— Start INPUT RECORDS —

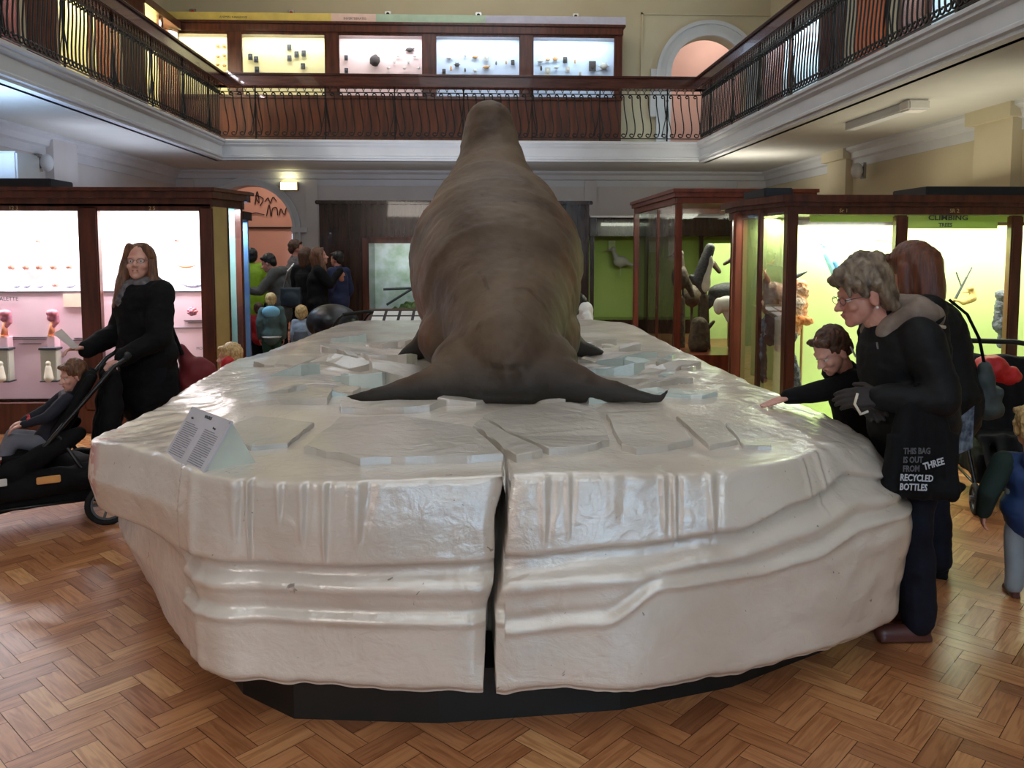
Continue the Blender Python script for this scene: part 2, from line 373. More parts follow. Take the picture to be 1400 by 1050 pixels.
def arch_trim(name, A, w_, m, y, proj=.06, ears=False):
    cx, hw, sz, sp = A; bm = bmesh.new()
    for (ri, ro, pj) in ((hw, hw+w_*.35, proj), (hw+w_*.35, hw+w_*.75, proj*.6), (hw+w_*.75, hw+w_, proj*1.2)):
        ring = [(cx-math.cos(PI*i/28), sp+math.sin(PI*i/28)) for i in range(29)]
        pin = [(cx-ri, sz)]+[(cx-ri*math.cos(PI*i/28), sp+ri*math.sin(PI*i/28)) for i in range(29)]+[(cx+ri, sz)]
        pout = [(cx-ro, sz)]+[(cx-ro*math.cos(PI*i/28), sp+ro*math.sin(PI*i/28)) for i in range(29)]+[(cx+ro, sz)]
        for (a, b, c, d) in zip(pin, pin[1:], pout, pout[1:]):
            f = [bm.verts.new((p[0], yy, p[1])) for yy in (y-pj, y) for p in (a, b, d, c)]
            for q in ((0, 1, 2, 3), (0, 4, 5, 1), (3, 2, 6, 7)): bm.faces.new([f[i] for i in q])
    if ears:
        box(bm, cx-hw-w_-.12, cx-hw-w_+.02, y-proj, y, sp-.85, sp+.1); box(bm, cx+hw+w_-.02, cx+hw+w_+.12, y-proj, y, sp-.85, sp+.1)
    return struct(link(name, bm, m))
arch_trim('trim_6', AL, .16, 'white', YB); arch_trim('trim_7', AU, .3, 'white', YB, .07, True)
bm = bmesh.new(); box(bm, AL[0]+AL[1]-.02, AL[0]+AL[1]+.3, YB-.09, YB+.3, 2.0, 2.1); box(bm, AL[0]-AL[1]-.3, AL[0]-AL[1]+.02, YB-.09, YB+.3, 2.0, 2.1)
struct(link('trim_8', bm, 'white'))
# panel mouldings on the upper wall
bm = bmesh.new()
for (a, b, z0, z1) in ((3.35, 6.0, 6.38, 6.42), (5.1, 6.0, 6.75, 6.78)): box(bm, a, b, YB-.04, YB, z0, z1)
box(bm, 3.35, 3.39, YB-.04, YB, 4.7, 6.42)
struct(link('trim_9', bm, 'wall'))
# round relief on the upper wall
# ---------------------------------------------------------------- railings
def spiral(cx, cz, r, a0, turns, n, grow=.35):
    return [(cx+r*(1-(1-grow)*i/n)*math.cos(a0+turns*2*PI*i/n), 0, cz+r*(1-(1-grow)*i/n)*math.sin(a0+turns*2*PI*i/n)) for i in range(n+1)]
def baluster_mesh():
    bm = bmesh.new()
    top = spiral(-.035, .80, .035, 0, .95, 12)[::-1]
    mid = [(0, 0, .76), (.004, 0, .66), (.016, 0, .56), (.038, 0, .44), (.058, 0, .32), (.064, 0, .22), (.058, 0, .16), (.045, 0, .125)]
    bot = [(-.0+.045*math.cos(a), 0, .12+.04*math.sin(a)) for a in [-.0-2*PI*.95*i/12 for i in range(1, 13)]]
    bot = [(p[0]*(1-.04*i), 0, .12+(p[2]-.12)*(1-.05*i)) for i, p in enumerate(bot)]
    tube(bm, top+mid+bot, .011, 5)
    tube(bm, [(-.07, 0, .86), (-.06, 0, .9), (-.03, 0, .93), (0, 0, .935), (.03, 0, .93), (.06, 0, .9), (.07, 0, .86)], .006, 4)
    me = bpy.data.meshes.new('baluster'); bmesh.ops.recalc_face_normals(bm, faces=bm.faces); bm.to_mesh(me); bm.free(); me.materials.append(M['iron'])
    return me
BME = baluster_mesh()
def post_mesh():
    bm = bmesh.new(); tube(bm, [(0, 0, -.02), (0, 0, .95)], .014, 6)
    tube(bm, [(-.1, 0, .1), (-.03, 0, .4), (0, 0, .72)], .008, 4); tube(bm, [(.1, 0, .1), (.03, 0, .4), (0, 0, .72)], .008, 4)
    ell(bm, (0, 0, .74), .022, sub=2); ell(bm, (0, 0, -.02), .02, sub=2)
    me = bpy.data.meshes.new('post'); bm.to_mesh(me); bm.free(); me.materials.append(M['iron']); return me
PME = post_mesh()
def railing(label, p0, p1, n, npost):
    p0 = Vector(p0); p1 = Vector(p1); d = p1-p0; Ln = d.length; a = math.atan2(d.y, d.x)
    t = thing('gallery_railing', label, 'railing', p0, a)
    BX('handrail', (-.12, Ln+.12, -.13, .13, .93, .975), 'woodh', t, .01)
    BX('rail_fascia', (-.09, Ln+.09, -.095, .095, .985-.03, 1.115), 'woodh', t, .012)
    BX('rail_cap', (-.13, Ln+.13, -.14, .14, 1.115, 1.15), 'woodh', t, .012)
    for z in (.06, .845): BX('iron_rail', (0, Ln, -.012, .012, z-.007, z+.007), 'iron', t)
    for i in range(n):
        o = bpy.data.objects.new('baluster', BME); C.objects.link(o); o.parent = t; o.location = ((i+.5)*Ln/n, 0, 0)
    for i in range(npost):
        o = bpy.data.objects.new('post', PME); C.objects.link(o); o.parent = t; o.location = ((i+.5)*Ln/npost, 0, 0)
    return t
railing('dark wood and scrolled iron railing along the left gallery', (EL-.02, EB+.02, ZG), (EL-.02, 6.4, ZG), 95, 7)
railing('dark wood and scrolled iron railing across the back gallery', (EL-.02, EB+.04, ZG), (ER+.02, EB+.04, ZG), 58, 7)
railing('dark wood and scrolled iron railing along the right gallery', (ER+.02, 6.4, ZG), (ER+.02, EB+.02, ZG), 95, 7)
# ---------------------------------------------------------------- upper display wall
YC = 16.45
def pane(parent, x0, x1, y, z0, z1, name='glass_pane', m='glass', yy=None):
    bm = bmesh.new(); bm.faces.new([bm.verts.new(p) for p in ((x0, y, z0), (x1, y, z0), (x1, y, z1), (x0, y, z1))]); return link(name, bm, m, parent)
def ypane(parent, x, y0, y1, z0, z1, m='glass'):
    bm = bmesh.new(); bm.faces.new([bm.verts.new(p) for p in ((x, y0, z0), (x, y1, z0), (x, y1, z1), (x, y0, z1))]); return link('glass_pane', bm, m, parent)
uc = thing('wall_display_case', 'long lit mahogany display case behind the back gallery railing', 'display case', (0, YC, ZG))
H0, H1 = 1.03, 2.36
bays = []
for (pa, pb) in ((-6.02, -4.72), (-4.50, -2.90), (-2.62, -1.04), (-.74, .85), (1.15, 2.72)): bays.append((pa, pb))
bm = bmesh.new(); box(bm, -6.0, 2.87, 0, .5, 0, H0-.06)
link('base_cupboard', bm, 'panelwood', uc)
bm = bmesh.new(); box(bm, -6.0, 2.89, -.06, .5, H1-.14, H1, bev=.01); box(bm, -6.0, 2.93, -.1, .5, H1, H1+.05, bev=.01)
link('cornice', bm, 'wood', uc)
BX('header', (-6.0, 2.87, -.005, .05, H1-.19, H1-.13), 'wood', uc)
BX('sill', (-6.0, 2.89, -.03, .5, H0-.06, H0), 'wood', uc, .008)
edges = [-6.0]+[(a[1]+b[0])/2 for a, b in zip(bays, bays[1:])]+[2.8]
for k in range(1, 6):
    e = edges[k]; w_ = .14 if k < 5 else .08; BX('post', (e-w_, e+w_, -.02, .06, H0, H1-.12), 'wood', uc, .015)
BX('back_panel', (2.8, 2.87, 0, .5, H0, H1-.1), 'wood', uc)
cols = [((242, 230, 172), (255, 250, 214)), ((243, 233, 182), (255, 252, 220)), ((236, 208, 206), (245, 240, 255)), ((205, 218, 240), (240, 245, 255)), ((205, 222, 245), (240, 246, 255))]
lc = [(1, .98, .88), (1, .98, .9), (.9, .93, 1), (.82, .9, 1), (.8, .9, 1)]
for k, (a, b) in enumerate(bays):
    a = max(a, -6.0); BX('back_board', (a-.08, b+.08, .44, .47, H0, H1-.13), mat('board', cols[k][0], .7, nz=1), uc)
    pane(uc, a, b, .0, H0, H1-.12)
    l_ = area('case_lamp', ((a+b)/2, YC+.16, ZG+H1-.15), ((a+b)/2, YC+.5, ZG+H0+.3), b-a, .08, 19, lc[k])
for k, (a, b, c) in enumerate(((-6, -2.75, (226, 202, 110)), (-2.75, -1.9, (232, 200, 190)), (-1.9, .2, (176, 200, 178)), (.2, 2.93, (186, 186, 206)))):
    BX('title_strip', (a, b, -.07, -.04, H1+.05, H1+.2), mat('strip', c, .6), uc)
text('ANIMAL KINGDOM', (-4.6, -.072, H1+.09), .06, 'ink', uc); text('INVERTEBRATES', (-2.3, -.072, H1+.09), .06, 'ink', uc)
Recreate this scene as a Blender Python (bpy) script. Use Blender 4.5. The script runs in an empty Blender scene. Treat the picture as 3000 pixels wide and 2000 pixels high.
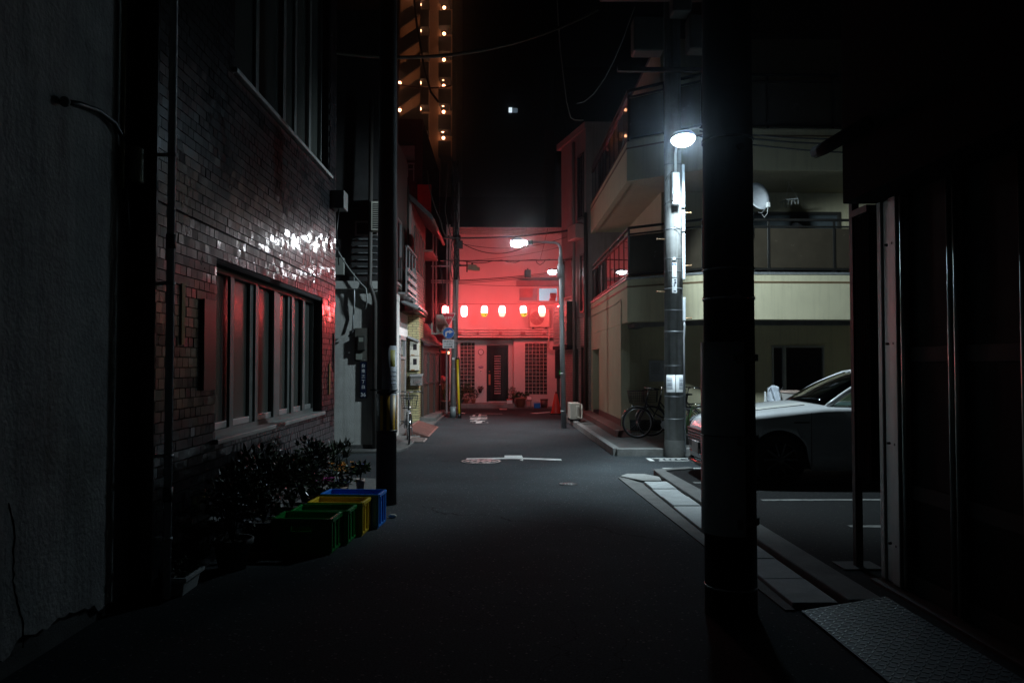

— End INPUT RECORDS —

> STATED GOAL: Using the records given above, list every line that includes the word "Python".

> RESPONSE FOR THIS EXERCISE:
Continue the Blender Python script for this scene: part 2, from line 373. More parts follow. Take the picture to be 1400 by 1050 pixels.
Recreate this scene as a Blender Python (bpy) script. Use Blender 4.5. The script runs in an empty Blender scene. Treat the picture as 3000 pixels wide and 2000 pixels high.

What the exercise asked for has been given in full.